Directive ▸
Line by line, repeat the data below exactly, beginning at the first line and ending at the line with "make_chamber(pit(row_a(i), b0, 0.028), PA, lab, 'yellow". Omit pictures.

** BEGIN Data extract **

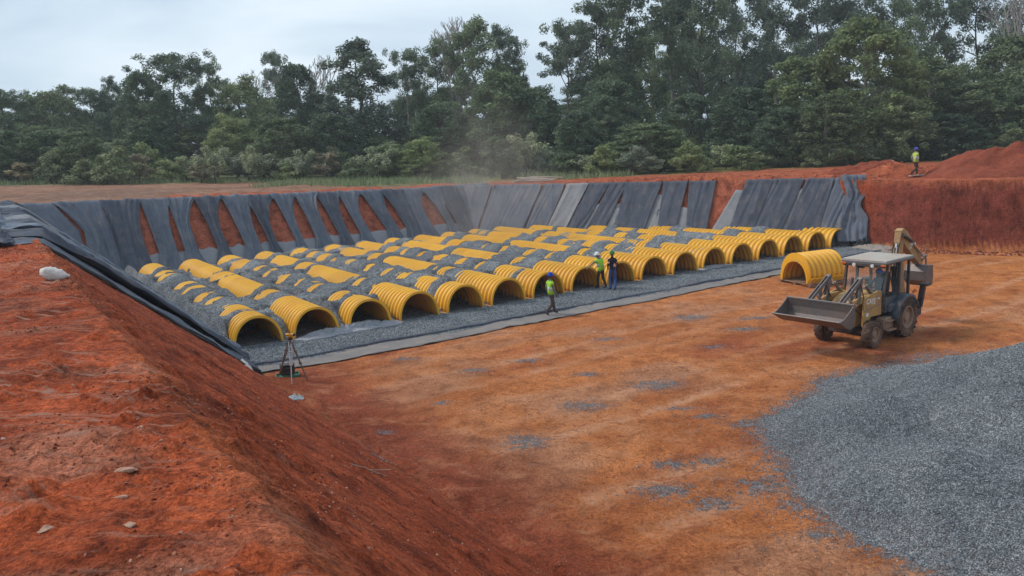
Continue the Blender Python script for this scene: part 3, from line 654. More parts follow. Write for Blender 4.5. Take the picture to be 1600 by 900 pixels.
for i in range(NROW):
    n = ROW_N[i]; Lp = ROW_END[i] / n
    for k in range(n):
        b0, b1 = k * Lp, (k + 1) * Lp
        seen = sum(max(0, min(b1, x1) - max(b0, x0)) for x0, x1 in EXPO[i])
        if seen < 0.12 and k > 1: continue
        rw = ORD[i] + ' row from the left'
        if n == 1: lab = 'yellow ribbed chamber alone in the far right row by the bank'
        elif k == 0: lab = f'yellow ribbed arch chamber forming the open mouth of the {rw}'
        elif k == n - 1: lab = f'yellow chamber at the back end of the {rw}, under the bank'
        else:
            lab = f'yellow ribbed chamber, {ORD[k]} back from the mouth in the {rw}'
        make_chamber(pit(row_a(i), b0, 0.028), PA, lab, 'yellow arch chambers laid in rows', lip=(k == 0), flange=(k < 2), ys=Lp / CH_L * 1.004)

# six chambers nested on a pallet beside the bed
dirv = Vector((15.98 - 13.99, 37.14 - 36.27, 0)).normalized(); rz_ = math.atan2(dirv.y, dirv.x) - PI / 2
nr_ = Vector((dirv.y, -dirv.x, 0))
stack_o = Vector((13.99, 36.27, 0)) - nr_ * 0.98
for k in range(6):
    kx = 0.90 + 0.02 * k
    nm = ['lowest of the six', 'second from the bottom of six', 'third from the bottom of six', 'fourth from the bottom of six', 'second from the top of six', 'topmost of the six']
    q = make_chamber((stack_o.x - 0.012 * (5 - k) * dirv.x, stack_o.y - 0.012 * (5 - k) * dirv.y, 0.17 + 0.045 * k), rz_, f'yellow chamber nested in the pallet stack, {nm[k]}', 'chambers nested on the pallet')
    q.scale = (kx, 1.0, kx - 0.045 * 0.5 * k / 5)
MT['wood'] = worn('weathered_wood', (0.30, 0.20, 0.14), (0.2, 0.1, 0.06), 0.6, 0.85, 0.2)
pl = empty('wooden_pallet', (stack_o.x, stack_o.y, 0), rz_, 'rough wooden pallet under the nested yellow chambers', 'pallet')
for y in np.linspace(0.0, 2.2, 8):
    MB().box((0, y, 0.145), (2.15, 0.14, 0.03)).build('deck_board', MT['wood'], pl)
for x in (-0.95, 0, 0.95): MB().box((x, 1.1, 0.075), (0.1, 2.3, 0.105)).build('bearer', MT['wood'], pl)
# ------------------------------------------------------------------ gravel pile
gx = np.arange(3.0, 23.0, 0.1); gy = np.arange(8.5, 26.5, 0.1); GXX, GYY = np.meshgrid(gx, gy, indexing='ij')
hp = pile_raw(GXX, GYY); raw = hp.copy()
foot = np.where(hp < 0.22, 0.22 * np.exp((hp - 0.22) / 0.25) - 0.09, hp - 0.09)
hp = np.minimum(foot, 2.25 - 0.06 * np.abs(GXX - 13)) 
pa_, pb_ = to_ab(GXX, GYY); hpz = np.where(hp > 0.0, hp, hp * 3) + ground_h(pa_, pb_) * (hp < 0.3)
me = mesh_np('gravel_pile', np.stack([GXX, GYY, hpz], -1), grid_faces(len(gx), len(gy)))
at = me.attributes.new('dirt', 'FLOAT', 'POINT'); at.data.foreach_set('value', np.ascontiguousarray(np.clip(0.55 - hp * 2.2, 0, 0.5).ravel(), np.float32))
MT['gravel2'] = m_gravel(1.1, 'gravel_heap'); me.materials.append(MT['gravel2'])
pile = tag(link('gravel_pile', me), 'big spreading pile of blue grey crushed stone beside the digger', 'gravel pile')
rx_ = RN.uniform(4.0, 16.5, 230000); ry_ = RN.uniform(9.5, 25.5, 230000)
ii = (rx_ - gx[0]) / 0.1; jj = (ry_ - gy[0]) / 0.1; i0, j0 = ii.astype(int), jj.astype(int); fi, fj = ii - i0, jj - j0
pz = (hpz[i0, j0] * (1 - fi) + hpz[i0 + 1, j0] * fi) * (1 - fj) + (hpz[i0, j0 + 1] * (1 - fi) + hpz[i0 + 1, j0 + 1] * fi) * fj
hh = hp[i0, j0]; rw_ = raw[i0, j0]; keep = ((hh > -0.055) & (RN.random(len(hh)) < np.clip((hh + 0.055) / 0.11, 0.12, 1))) | (RN.random(len(hh)) < 0.16 * np.exp(np.minimum(rw_, 0) / 0.22))
q_a, q_b = to_ab(rx_, ry_); gz_ = ground_h(q_a, q_b)
scatter('gravel_stones', np.stack([rx_, ry_, np.maximum(pz, gz_) + 0.005], -1)[keep], MT['stone'], 0.006, 0.018, parent=pile, seed=21)

# ------------------------------------------------------------------ geotextile on the banks
FAB = {'dark': m_fabric('geotextile_dark', (0.062, 0.072, 0.098), (0.085, 0.098, 0.128), 0.3), 'mid': m_fabric('geotextile', (0.088, 0.104, 0.14), (0.13, 0.148, 0.185), 0.35),
       'light': m_fabric('geotextile_light', (0.20, 0.21, 0.235), (0.27, 0.275, 0.29), 0.4), 'blue': m_fabric('geotextile_pale', (0.15, 0.185, 0.245), (0.22, 0.25, 0.3), 0.25),
       'dusty': m_fabric('geotextile_dusty', (0.30, 0.245, 0.21), (0.24, 0.21, 0.19), 0.6), 'black': m_fabric('liner_black', (0.012, 0.012, 0.014), (0.02, 0.02, 0.022), 0.15),
       'smoke': m_fabric('smoke_grey_sheet', (0.12, 0.118, 0.122), (0.19, 0.175, 0.165), 0.45), 'skirt': m_fabric('skirt_fabric', (0.15, 0.142, 0.145), (0.225, 0.2, 0.185), 0.6), 'tarp': m_fabric('grey_tarpaulin', (0.25, 0.255, 0.285), (0.34, 0.345, 0.375), 0.2)}
def wall_point(kind, s, z, off):
    """point on a bank: back bank (s = a), right bank (s = metres from its near end), left bank (s = b)"""
    if kind == 'back':
        zc = plateau(s, np.full_like(s, 28.2)); zz = np.minimum(z, zc); ov = np.maximum(0, z - zc)
        return pit_np(s, 25 + zz / 1.36 - off * 0.8 + ov, zz + off * 0.6 + (ov > 0) * 0.03 - 0.12 * np.exp(-(z - zc) ** 2 / 0.02) * 0)
    if kind == 'right':
        ta = 36.5 - 12.3 / 28.04 * s; tb = -1 + 25.2 / 28.04 * s; zc = plateau(ta, tb); zz = np.minimum(z, zc); ov = np.maximum(0, z - zc)
        k = zz / 2.05 + ov - off * 0.9
        return pit_np(ta + 0.899 * k, tb + 0.4387 * k, zz + off * 0.45 + (ov > 0) * 0.03)
    if kind == 'left':
        zc = 5.2; zz = np.minimum(z, plateau(np.full_like(s, -8.6), s)); ov = np.maximum(0, z - zz)
        return pit_np(-2.2 - zz / 0.885 - ov + off * 0.66, s, zz + off * 0.75)
def cloth(name, kind, left, right, z0, z1, mat, label, group, seed, nu=14, nz=30, off=0.05, fold=0.05, ff=2.0, over=0.0, crum=0.0, ztop=None, cat='geotextile sheet'):
    """a sheet hanging on a bank between two edge curves left(z), right(z)"""
    zz = np.linspace(z0, z1, nz); u = np.linspace(0, 1, nu)
    l = np.array([left(q) for q in zz]); r = np.array([right(q) for q in zz])
    S = l[:, None] * (1 - u)[None] + r[:, None] * u[None]; Z = np.repeat(zz[:, None], nu, 1)
    uu = np.repeat(u[None], nz, 0) * np.abs(r - l).mean()
    wv = 0.35 * Z + 0.5 * fbm(uu * 0.8, Z * 0.5, seed + 3, 3)
    o = off + fold * (0.75 - 0.9 * np.sqrt(np.abs(vnoise(uu * ff + wv, Z * 0.10 + 3.3, seed)) + 0.01) + 0.55 * np.abs(vnoise(uu * ff * 2.7 - wv, Z * 0.22 + 8.3, seed + 1))) + crum * fbm(S * 2.2, Z * 2.2, seed + 2, 4)
    o = o + 0.03 * fbm(S * 0.8, Z * 0.6, seed + 5, 3)
    top = np.where(Z > z1 - 0.5, 0.06 * np.abs(vnoise(S * 3, Z * 4, seed + 7)), 0)
    Z2 = Z + (np.arange(nz) == nz - 1)[:, None] * 0.10 * vnoise(S * 2.1, S * 0, seed + 9) + (np.arange(nz) == 0)[:, None] * 0.05 * vnoise(S * 1.7, S * 0, seed + 11)
    v = wall_point(kind, S, Z2, np.maximum(0.02, o + top))
    me = mesh_np(name, v, grid_faces(nz, nu), [mat])
    ob = link(name, me); md = ob.modifiers.new('thickness', 'SOLIDIFY'); md.thickness = 0.012
    return tag(ob, label, cat, group)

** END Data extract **

Answer for the task ▸
Continue the Blender Python script for this scene: part 3, from line 654. More parts follow. Write for Blender 4.5. Take the picture to be 1600 by 900 pixels.
for i in range(NROW):
    n = ROW_N[i]; Lp = ROW_END[i] / n
    for k in range(n):
        b0, b1 = k * Lp, (k + 1) * Lp
        seen = sum(max(0, min(b1, x1) - max(b0, x0)) for x0, x1 in EXPO[i])
        if seen < 0.12 and k > 1: continue
        rw = ORD[i] + ' row from the left'
        if n == 1: lab = 'yellow ribbed chamber alone in the far right row by the bank'
        elif k == 0: lab = f'yellow ribbed arch chamber forming the open mouth of the {rw}'
        elif k == n - 1: lab = f'yellow chamber at the back end of the {rw}, under the bank'
        else:
            lab = f'yellow ribbed chamber, {ORD[k]} back from the mouth in the {rw}'
        make_chamber(pit(row_a(i), b0, 0.028), PA, lab, 'yellow arch chambers laid in rows', lip=(k == 0), flange=(k < 2), ys=Lp / CH_L * 1.004)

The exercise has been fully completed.